Pour la lettre de motivation en yiddish, facile, c’est Madame Blumenfeld, la grand-mère d’un de mes ex, qui me l’a écrite, je lui ai juste dicté. Ça s’est un peu compliqué le jour du rendez-vous avec Gilles Rozier, le type que je devais remplacer et qui m’a fait passer l’entretien. Je m’étais rencardée sur le bonhomme, écrivain, traducteur, du lourd… j’allais avoir un peu de mal à lui fourguer ma came, mais j’étais confiante en mes atouts. Je pense que c’est mon patronyme qui l’a intrigué et m’a valu l’entretien. Boutboul, c’est pas courant comme nom ashkénaze. Pareil pour le prénom Sharon, dans les familles originaires de Biélorussie, c’est pas trop le genre. Il a eu l’air sceptique quand je lui ai expliqué que mes grands-parents, originaires de Lublin, avaient changé Boutboulsztajn en Boutboul pour mieux s’intégrer en France. Et que ma mère admirait Ariel Sharon, d’où mon prénom.
Ensuite, il a voulu poursuivre l’entretien en yiddish. C’est là que ça a commencé à être chaud. Mais j’avais prévu le coup. Je lui ai dit « Vous connaissez celle de Moyshé qui rencontre à Paris son ami Schmouel, de Lodz, qu’il a pas vu depuis 20 ans ? » Il m’a fait « Allez-y toujours, je sais pas… ». Et là j’ai pris mon plus bel accent popeckien :
– « Nou Schmouel, ti la fais quoi à Paris ? »
– « Je la écris la dictiounnaire fronçais-yiddish ! »

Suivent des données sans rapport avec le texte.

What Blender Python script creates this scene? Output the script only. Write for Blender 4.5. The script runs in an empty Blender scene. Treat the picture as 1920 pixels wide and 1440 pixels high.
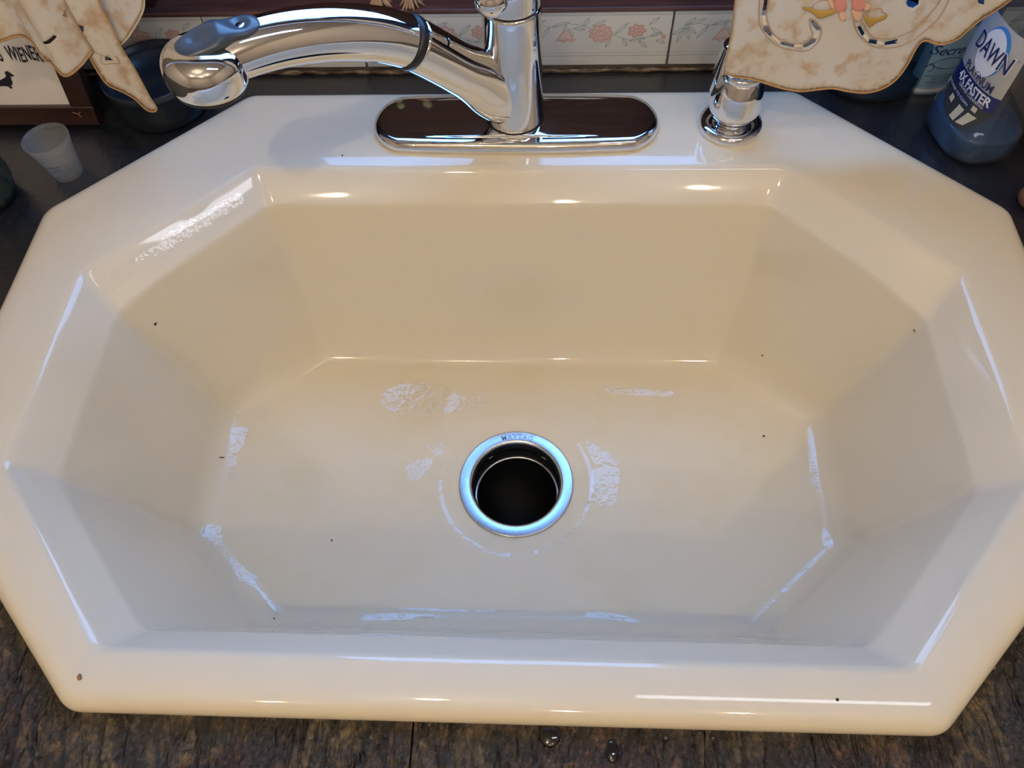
import bpy, bmesh, math, random
from mathutils import Vector, Matrix, geometry
from mathutils.bvhtree import BVHTree
random.seed(7)
S = bpy.context.scene
COL = S.collection
PI = math.pi
sin, cos, sqrt = math.sin, math.cos, math.sqrt

# ------------------------------------------------------------------ camera
FPX, CX, CY, CZ = 1449.8, 0.02894, -0.34477, 0.50719
PITCH, YAW, ROLL = 1.02946, -0.08508, -0.06408
fw = Vector((sin(YAW)*cos(PITCH), cos(YAW)*cos(PITCH), -sin(PITCH)))
r0 = Vector((cos(YAW), -sin(YAW), 0)); u0 = r0.cross(fw)
RT = cos(ROLL)*r0 + sin(ROLL)*u0
UP = -sin(ROLL)*r0 + cos(ROLL)*u0
CAMP = Vector((CX, CY, CZ))
cam = bpy.data.cameras.new('camera'); camo = bpy.data.objects.new('camera', cam); COL.objects.link(camo)
cam.sensor_width = 36.0; cam.lens = FPX/1920*36; cam.clip_start = .01
m = Matrix((RT, UP, -fw)).transposed().to_4x4(); m.translation = CAMP
camo.matrix_world = m
S.camera = camo
S.view_settings.view_transform = 'Standard'; S.view_settings.look = 'None'
S.view_settings.gamma = 1; S.view_settings.use_curve_mapping = False
S.view_settings.exposure = 0.25

def ray(x, y): return fw + RT*((x-960)/FPX) - UP*((y-720)/FPX)
def at_z(x, y, z):
    d = ray(x, y); return CAMP + d*((z-CZ)/d.z)
def at_y(x, y, Y):
    d = ray(x, y); return CAMP + d*((Y-CY)/d.y)

# ------------------------------------------------------------------ sky and lights
W = bpy.data.worlds.new('sky'); S.world = W; W.use_nodes = True
nt = W.node_tree; bg = nt.nodes['Background']
tc = nt.nodes.new('ShaderNodeTexCoord'); sp = nt.nodes.new('ShaderNodeSeparateXYZ')
rp = nt.nodes.new('ShaderNodeValToRGB')
nt.links.new(tc.outputs['Generated'], sp.inputs[0]); nt.links.new(sp.outputs['Z'], rp.inputs[0])
e = rp.color_ramp.elements
e[0].position = 0.0; e[0].color = (.02, .03, .02, 1)
e[1].position = 0.75; e[1].color = (.16, .42, 1.0, 1)
k = e.new(.16); k.color = (.03, .045, .03, 1)
k = e.new(.24); k.color = (.34, .54, 1.0, 1)
nt.links.new(rp.outputs[0], bg.inputs[0]); bg.inputs[1].default_value = 7.4
WALL = 0.3273
CEIL = 1.53
WX0, WX1, WZ0, WZ1 = -.36, .36, .0655, 1.06      # window opening
po = bpy.data.lights.new('window_portal', 'AREA'); po.shape = 'RECTANGLE'
po.size = WX1-WX0; po.size_y = WZ1-.34; po.cycles.is_portal = True
poo = bpy.data.objects.new('window_portal', po); COL.objects.link(poo)
poo.location = (0, WALL+.135, (.34+WZ1)/2); poo.rotation_euler = (-PI/2, 0, 0)
BULBS = [(-.24, -.75), (.55, -1.30), (.10, -1.75), (-.75, -1.50)]
BULB_W = 6.6
TUBE_W = 8.0

# ------------------------------------------------------------------ helpers
def setp(o, label=None, cat=None, group=None, kind=None):
    if label: o['label'] = label
    if cat: o['category'] = cat
    if group: o['group'] = group
    if kind: o['kind'] = kind
    return o
def empty(name, loc, label, cat, group=None):
    o = bpy.data.objects.new(name, None); COL.objects.link(o); o.location = loc
    o.empty_display_size = .01
    return setp(o, label, cat, group)
def mesh(name, V, F, mat, parent=None, smooth=True, mi=None):
    """V in world coordinates; parents are unrotated empties, so subtract their location"""
    off = Vector((0, 0, 0)); p = parent
    while p is not None: off += p.location; p = p.parent
    me = bpy.data.meshes.new(name)
    me.from_pydata([tuple(Vector(v)-off) for v in V], [], F)
    mats = mat if isinstance(mat, (list, tuple)) else [mat]
    for q in mats: me.materials.append(q)
    if mi: me.polygons.foreach_set('material_index', mi)
    bm = bmesh.new(); bm.from_mesh(me); bmesh.ops.remove_doubles(bm, verts=bm.verts, dist=1e-6)
    bmesh.ops.recalc_face_normals(bm, faces=bm.faces); bm.to_mesh(me); bm.free()
    if smooth is True: me.polygons.foreach_set('use_smooth', [True]*len(me.polygons))
    elif smooth: me.shade_smooth() if False else (me.polygons.foreach_set('use_smooth', [True]*len(me.polygons)), me.set_sharp_from_angle(angle=math.radians(smooth)))
    o = bpy.data.objects.new(name, me); COL.objects.link(o)
    if parent: o.parent = parent
    return o
def loft(rings, closed=True, cap0=False, cap1=False):
    n = len(rings[0]); V = [Vector(p) for r in rings for p in r]; F = []
    for i in range(len(rings)-1):
        for j in range(n if closed else n-1):
            a = i*n+j; b = i*n+(j+1) % n
            F.append((a, b, b+n, a+n))
    if cap0: F.append(tuple(range(n))[::-1])
    if cap1: F.append(tuple((len(rings)-1)*n+j for j in range(n)))
    return V, F
def lathe(prof, c=(0, 0, 0), n=48, sx=1, sy=1, cap0=True, cap1=True, axis=None, rot=0):
    c = Vector(c); rings = []
    for r, z in prof:
        rings.append([(r*sx*cos(2*PI*k/n), r*sy*sin(2*PI*k/n), z) for k in range(n)])
    V, F = loft(rings, True, cap0, cap1)
    M = Matrix.Rotation(rot, 3, 'Z')
    if axis is not None:
        M = Vector((0, 0, 1)).rotation_difference(Vector(axis)).to_matrix() @ M
    return [M @ v + c for v in V], F
def tube(path, rad, n=24, caps=True, up=(0, 0, 1), squash=None):
    P = [Vector(p) for p in path]; rings = []
    for i, p in enumerate(P):
        t = (P[min(i+1, len(P)-1)]-P[max(i-1, 0)]).normalized()
        s = t.cross(Vector(up)).normalized(); q = s.cross(t)
        r = rad[i] if isinstance(rad, (list, tuple)) else rad
        rs, rq = r if isinstance(r, (list, tuple)) else (r, r)
        rings.append([p + s*(rs*cos(2*PI*k/n)) + q*(rq*sin(2*PI*k/n)) for k in range(n)])
    return loft(rings, True, caps, caps)
def spline(pts, n):
    """Catmull-Rom through tuples of any length"""
    out = []; L = len(pts)
    for i in range(L-1):
        a, b, c, d = pts[max(i-1, 0)], pts[i], pts[i+1], pts[min(i+2, L-1)]
        for k in range(n):
            t = k/n
            out.append(tuple(.5*((2*q)+(-p+r)*t+(2*p-5*q+4*r-s)*t*t+(-p+3*q-3*r+s)*t**3) for p, q, r, s in zip(a, b, c, d)))
    out.append(tuple(pts[-1])); return out
def box(x0, x1, y0, y1, z0, z1, bev=0.0):
    bm = bmesh.new(); bmesh.ops.create_cube(bm, size=1)
    for v in bm.verts:
        v.co = Vector(((x0+x1)/2+v.co.x*(x1-x0), (y0+y1)/2+v.co.y*(y1-y0), (z0+z1)/2+v.co.z*(z1-z0)))
    if bev: bmesh.ops.bevel(bm, geom=bm.edges[:], offset=bev, segments=2, affect='EDGES', profile=.5)
    bm.verts.index_update()
    V = [v.co.copy() for v in bm.verts]; F = [tuple(v.index for v in f.verts) for f in bm.faces]; bm.free(); return V, F
def join(*vf):
    V, F = [], []
    for v, f in vf:
        n = len(V); V += list(v); F += [tuple(i+n for i in q) for q in f]
    return V, F
def inside(p, poly):
    x, y = p; c = False; n = len(poly)
    for i in range(n):
        x1, y1 = poly[i]; x2, y2 = poly[i-1]
        if (y1 > y) != (y2 > y) and x < (x2-x1)*(y-y1)/(y2-y1)+x1: c = not c
    return c
def dense(poly, step):
    out = []
    for i in range(len(poly)):
        a = Vector(poly[i]); b = Vector(poly[(i+1) % len(poly)])
        n = max(1, int((b-a).length/step))
        out += [tuple(a.lerp(b, k/n)) for k in range(n)]
    return out
def smooth_poly(poly, n=4):
    L = len(poly); ext = [poly[-1]]+list(poly)+[poly[0], poly[1]]; out = []
    for i in range(1, L+1):
        a, b, c, d = ext[i-1], ext[i], ext[i+1], ext[i+2]
        for k in range(n):
            t = k/n
            out.append(tuple(.5*((2*q)+(-p+r)*t+(2*p-5*q+4*r-s)*t*t+(-p+3*q-3*r+s)*t**3) for p, q, r, s in zip(a, b, c, d)))
    return out
def sheet2d(outline, holes=(), step=4.0):
    """triangulated flat region with interior grid points; returns 2-D verts, triangles and distance to the outline"""
    outline = dense(outline, step)
    hs = [dense(h, step) for h in holes]
    pts = list(outline); edges = [(i, (i+1) % len(outline)) for i in range(len(outline))]
    for h in hs:
        n = len(pts); pts += h; edges += [(n+i, n+(i+1) % len(h)) for i in range(len(h))]
    xs = [p[0] for p in outline]; ys = [p[1] for p in outline]
    bnd = list(pts)
    y = min(ys)+step*.5; row = 0
    while y < max(ys):
        x = min(xs)+step*(.5 if row % 2 else 1.0)
        while x < max(xs):
            if inside((x, y), outline) and not any(inside((x, y), h) for h in hs):
                if min((x-q[0])**2+(y-q[1])**2 for q in bnd) > (step*.55)**2: pts.append((x, y))
            x += step
        y += step*.866; row += 1
    r = geometry.delaunay_2d_cdt([Vector(p) for p in pts], edges, [], 0, 1e-5)
    V = [tuple(v) for v in r[0]]; F = []
    for f in r[2]:
        cx = sum(V[i][0] for i in f)/len(f); cy = sum(V[i][1] for i in f)/len(f)
        if inside((cx, cy), outline) and not any(inside((cx, cy), h) for h in hs): F.append(tuple(f))
    used = sorted({i for f in F for i in f}); mp = {i: k for k, i in enumerate(used)}
    V = [V[i] for i in used]; F = [tuple(mp[i] for i in f) for f in F]
    D = [min(math.hypot(v[0]-q[0], v[1]-q[1]) for q in outline) for v in V]
    return V, F, D
def thick(V3, F, N, t):
    """give a sheet a thickness t along -N (list of normals)"""
    n = len(V3); V = [Vector(v) for v in V3]+[Vector(v)-Vector(k)*t for v, k in zip(V3, N)]
    G = list(F)+[tuple(i+n for i in f[::-1]) for f in F]
    cnt = {}
    for f in F:
        for i in range(len(f)):
            a, b = f[i], f[(i+1) % len(f)]
            cnt[(a, b)] = 1
    for a, b in cnt:
        if (b, a) not in cnt: G.append((b, a, a+n, b+n))
    return V, G
def attr(o, name, vals):
    a = o.data.attributes.new(name, 'FLOAT', 'POINT')
    a.data.foreach_set('value', vals)
def text2d(s, size, bold=0.0, shear=0.0, res=3, space=1.0):
    cu = bpy.data.curves.new('t', 'FONT'); cu.body = s; cu.size = size; cu.offset = bold; cu.shear = shear
    cu.resolution_u = res; cu.align_x = 'CENTER'; cu.align_y = 'CENTER'; cu.space_character = space
    o = bpy.data.objects.new('t', cu); COL.objects.link(o)
    dg = bpy.context.evaluated_depsgraph_get(); dg.update()
    me = bpy.data.meshes.new_from_object(o.evaluated_get(dg))
    V = [(v.co.x, v.co.y) for v in me.vertices]; F = [tuple(p.vertices) for p in me.polygons]
    if V:
        mx = (max(v[0] for v in V)+min(v[0] for v in V))/2; my = (max(v[1] for v in V)+min(v[1] for v in V))/2; V = [(a-mx, b-my) for a, b in V]
    bpy.data.objects.remove(o); bpy.data.curves.remove(cu); bpy.data.meshes.remove(me)
    return V, F

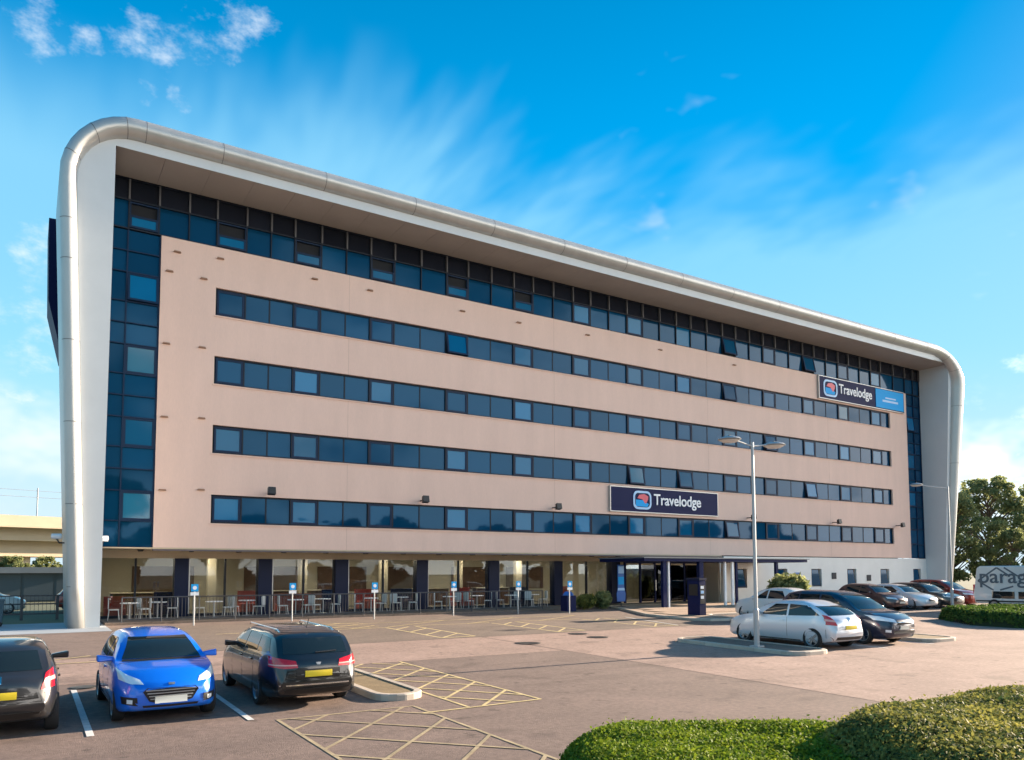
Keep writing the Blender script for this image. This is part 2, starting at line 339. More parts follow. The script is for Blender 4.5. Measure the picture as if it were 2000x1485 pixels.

– « A zoy, a dictiounnaire, ça intéréssont ! Et ti l’es à quelle lettre ? »
– « A la lettre A… »
– « Voy, depfi 20 ons, ti l’es toujours à la lettre A ! »
– « Pfou, ta la imagines pas le nombre de mots fronçais qui commencent par A : a chaise, a table… ».
Moi je la trouvais super bien, ma blague. Efficace, esprit stand up, genre je maîtrise le sujet, tout ça.
Le Rozier m’a regardé avec un oeil soupçonneux et m’a sorti un truc en yiddish. J’ai rien compris, j’ai dit « c’est votre accent lituanien, là, j’ai du mal… moi je pratique le yiddish du terroir, le vrai, celui de Lublin ». Il m’a dit « vous savez comment on dit Pôle Emploi en yiddish ? », j’ai fait « heu… non… ». « A… npe », il m’a répondu.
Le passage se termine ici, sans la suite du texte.